Both a refraction of the bombings of Hiroshima and Nagasaki and a protest against Western values, butoh is a form of Japanese dance theater that emerged in the aftermath of World War II. Sondra Fraleigh chronicles the growth of this provocative art form from its mid-century founding under a sign of darkness to its assimilation in the twenty-first century as a poignant performance medium with philosophical and political implications.
Through highly descriptive, thoughtful, and emotional prose, Fraleigh traces the transformative alchemy of this metaphoric dance form by studying the international movement inspired by its aesthetic mixtures.
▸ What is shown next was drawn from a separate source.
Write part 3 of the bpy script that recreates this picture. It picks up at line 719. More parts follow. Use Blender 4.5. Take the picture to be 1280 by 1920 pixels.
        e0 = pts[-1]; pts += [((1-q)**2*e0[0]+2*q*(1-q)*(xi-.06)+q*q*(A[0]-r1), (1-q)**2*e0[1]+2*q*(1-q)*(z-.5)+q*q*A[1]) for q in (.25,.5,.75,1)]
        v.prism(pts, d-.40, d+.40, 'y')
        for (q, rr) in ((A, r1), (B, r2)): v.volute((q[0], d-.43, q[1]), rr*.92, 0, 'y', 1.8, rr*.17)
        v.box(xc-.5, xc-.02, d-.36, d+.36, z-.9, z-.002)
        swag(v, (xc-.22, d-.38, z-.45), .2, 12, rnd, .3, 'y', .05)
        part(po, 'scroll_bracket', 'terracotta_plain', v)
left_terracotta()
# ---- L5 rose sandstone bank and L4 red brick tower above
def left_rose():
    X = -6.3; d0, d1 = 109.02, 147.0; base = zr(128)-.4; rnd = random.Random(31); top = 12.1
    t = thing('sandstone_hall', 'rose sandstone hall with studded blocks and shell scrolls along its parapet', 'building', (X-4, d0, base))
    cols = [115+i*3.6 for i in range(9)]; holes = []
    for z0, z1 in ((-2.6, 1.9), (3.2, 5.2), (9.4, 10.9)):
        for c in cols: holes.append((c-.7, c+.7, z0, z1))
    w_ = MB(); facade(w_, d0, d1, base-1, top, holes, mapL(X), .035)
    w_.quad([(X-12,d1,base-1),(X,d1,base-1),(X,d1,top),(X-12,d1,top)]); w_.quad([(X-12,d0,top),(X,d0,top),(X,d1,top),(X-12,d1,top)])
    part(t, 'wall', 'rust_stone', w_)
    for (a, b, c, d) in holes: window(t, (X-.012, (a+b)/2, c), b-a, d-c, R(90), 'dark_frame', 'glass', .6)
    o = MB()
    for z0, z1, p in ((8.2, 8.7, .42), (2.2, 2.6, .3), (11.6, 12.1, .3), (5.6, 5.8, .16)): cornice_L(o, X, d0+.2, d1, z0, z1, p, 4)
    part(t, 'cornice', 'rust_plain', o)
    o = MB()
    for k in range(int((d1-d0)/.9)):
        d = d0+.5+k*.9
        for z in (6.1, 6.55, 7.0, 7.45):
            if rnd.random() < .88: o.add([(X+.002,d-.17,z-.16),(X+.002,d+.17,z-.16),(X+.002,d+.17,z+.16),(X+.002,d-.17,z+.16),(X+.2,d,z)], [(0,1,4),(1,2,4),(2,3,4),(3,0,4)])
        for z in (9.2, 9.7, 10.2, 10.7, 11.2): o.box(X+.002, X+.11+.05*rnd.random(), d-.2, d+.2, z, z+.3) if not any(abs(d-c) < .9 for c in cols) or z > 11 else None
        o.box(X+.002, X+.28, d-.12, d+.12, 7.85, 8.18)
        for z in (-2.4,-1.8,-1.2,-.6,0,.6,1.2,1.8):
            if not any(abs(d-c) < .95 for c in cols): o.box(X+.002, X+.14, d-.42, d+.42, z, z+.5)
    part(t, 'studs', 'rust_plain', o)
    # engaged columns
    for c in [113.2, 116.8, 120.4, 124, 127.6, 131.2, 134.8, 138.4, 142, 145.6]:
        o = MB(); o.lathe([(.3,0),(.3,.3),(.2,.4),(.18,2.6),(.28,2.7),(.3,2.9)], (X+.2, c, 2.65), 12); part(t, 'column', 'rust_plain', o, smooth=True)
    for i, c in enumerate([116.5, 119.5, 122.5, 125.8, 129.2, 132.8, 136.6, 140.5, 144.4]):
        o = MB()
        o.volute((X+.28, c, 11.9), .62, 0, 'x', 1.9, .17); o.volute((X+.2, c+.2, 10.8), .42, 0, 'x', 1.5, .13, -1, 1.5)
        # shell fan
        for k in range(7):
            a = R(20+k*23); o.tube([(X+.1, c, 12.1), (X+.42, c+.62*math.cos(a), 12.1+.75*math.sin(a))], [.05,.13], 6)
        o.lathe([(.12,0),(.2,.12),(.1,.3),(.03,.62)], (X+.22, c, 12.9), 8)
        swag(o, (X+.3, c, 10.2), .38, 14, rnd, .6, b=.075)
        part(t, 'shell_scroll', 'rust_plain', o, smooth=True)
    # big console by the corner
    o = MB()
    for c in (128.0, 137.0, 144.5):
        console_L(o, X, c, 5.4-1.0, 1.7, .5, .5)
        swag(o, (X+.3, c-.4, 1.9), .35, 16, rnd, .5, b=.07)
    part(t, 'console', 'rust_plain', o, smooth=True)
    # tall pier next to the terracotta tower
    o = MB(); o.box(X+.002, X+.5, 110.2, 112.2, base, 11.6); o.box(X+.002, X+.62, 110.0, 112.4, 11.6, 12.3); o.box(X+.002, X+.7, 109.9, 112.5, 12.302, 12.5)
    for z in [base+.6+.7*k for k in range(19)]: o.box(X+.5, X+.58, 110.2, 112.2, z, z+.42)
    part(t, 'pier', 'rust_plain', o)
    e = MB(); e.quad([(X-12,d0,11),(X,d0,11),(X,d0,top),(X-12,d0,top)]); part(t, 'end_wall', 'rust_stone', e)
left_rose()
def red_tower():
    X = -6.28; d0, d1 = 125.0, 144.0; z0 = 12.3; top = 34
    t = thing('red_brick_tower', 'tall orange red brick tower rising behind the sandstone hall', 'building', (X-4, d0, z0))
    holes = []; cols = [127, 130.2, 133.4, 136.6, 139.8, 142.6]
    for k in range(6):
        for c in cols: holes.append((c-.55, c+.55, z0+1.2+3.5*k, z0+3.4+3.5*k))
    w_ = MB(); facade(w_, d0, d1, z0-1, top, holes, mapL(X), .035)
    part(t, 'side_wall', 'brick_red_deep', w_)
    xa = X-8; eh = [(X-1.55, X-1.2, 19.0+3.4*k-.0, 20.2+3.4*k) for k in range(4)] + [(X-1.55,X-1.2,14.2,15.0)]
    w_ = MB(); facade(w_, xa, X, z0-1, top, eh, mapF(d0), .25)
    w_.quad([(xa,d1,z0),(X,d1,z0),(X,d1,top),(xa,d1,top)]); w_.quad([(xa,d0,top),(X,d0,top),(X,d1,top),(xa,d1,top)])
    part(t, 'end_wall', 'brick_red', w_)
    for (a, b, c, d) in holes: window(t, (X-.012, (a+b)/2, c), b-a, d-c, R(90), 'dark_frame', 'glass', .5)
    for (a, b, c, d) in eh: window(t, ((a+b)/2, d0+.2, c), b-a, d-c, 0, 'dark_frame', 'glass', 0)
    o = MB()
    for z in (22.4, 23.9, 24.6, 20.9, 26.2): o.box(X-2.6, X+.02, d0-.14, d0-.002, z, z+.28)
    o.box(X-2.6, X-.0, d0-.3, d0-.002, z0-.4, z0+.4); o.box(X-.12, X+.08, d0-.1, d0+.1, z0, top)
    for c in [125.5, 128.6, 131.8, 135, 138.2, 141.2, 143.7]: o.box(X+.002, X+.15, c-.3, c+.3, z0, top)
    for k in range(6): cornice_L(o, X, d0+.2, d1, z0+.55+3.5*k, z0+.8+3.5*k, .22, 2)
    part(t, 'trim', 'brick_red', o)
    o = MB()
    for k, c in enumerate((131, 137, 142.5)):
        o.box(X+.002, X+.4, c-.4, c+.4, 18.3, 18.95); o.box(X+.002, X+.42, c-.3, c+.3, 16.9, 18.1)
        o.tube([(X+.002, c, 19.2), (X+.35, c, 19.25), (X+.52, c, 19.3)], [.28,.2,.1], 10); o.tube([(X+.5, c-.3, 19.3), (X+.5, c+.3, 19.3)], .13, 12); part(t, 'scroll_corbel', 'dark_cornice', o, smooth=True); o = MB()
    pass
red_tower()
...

While butoh has retained a special identity related to its Japanese background, it also has blossomed into a borderless art with a tolerant and inclusive morphology gaining prominence in a borderless century.
Employing intellectual and aesthetic perspectives to reveal the origins, major figures, and international development of the dance, Fraleigh documents the range and variety of butoh artists around the world with first-hand knowledge of butoh performances from 1973 to 2008. Her definitions of butoh's morphology, alchemy, and philosophy set a theoretical framework for poetic and engaging articulations of twenty butoh performances in Japan, Europe, India, and the West. With a blend of scholarly research and direct experience, she also signifies the unfinished nature of butoh and emphasizes its capacity to effect spiritual transformation and bridge cultural differences.
Sondra Fraleigh is founding director of the Eastwest Somatic Institute for Dance and Movement Studies and the author of six books on dance and movement philosophy published by university presses. She is professor of dance emeritus, and chaired the Department of Dance at the State University of New York at Brockport for nine years, later directing the graduate dance program there. Fraleigh is certified in the Feldenkrais Method of Somatic Education. She has also been an elected Faculty Exchange Scholar for the State University of New York. Fraleigh is ERYT with Yoga Alliance, Experienced Registered Yoga Teacher at the advanced 500-hour level. She teaches yoga, depth-movement dance, and somatic workshops at several locations in the United States, Europe, Japan, and New Zealand. Fraleigh’s home and that of Eastwest Somatics is in the beautiful Red Rock country of Southwest Utah.
A great idea but a not so great execution. While I found interesting the author's attempt to try to look at Butoh as a Philosophy, she seems to lose herself in equivalencies and comparisons, losing track of the philosophies that are born or that can be potentially born from Butoh itself. Thus, we end up with an exercise of finding philosophical themes from other philosophies inside of it, rather than discovering a new form of philosophy that can emerge from it.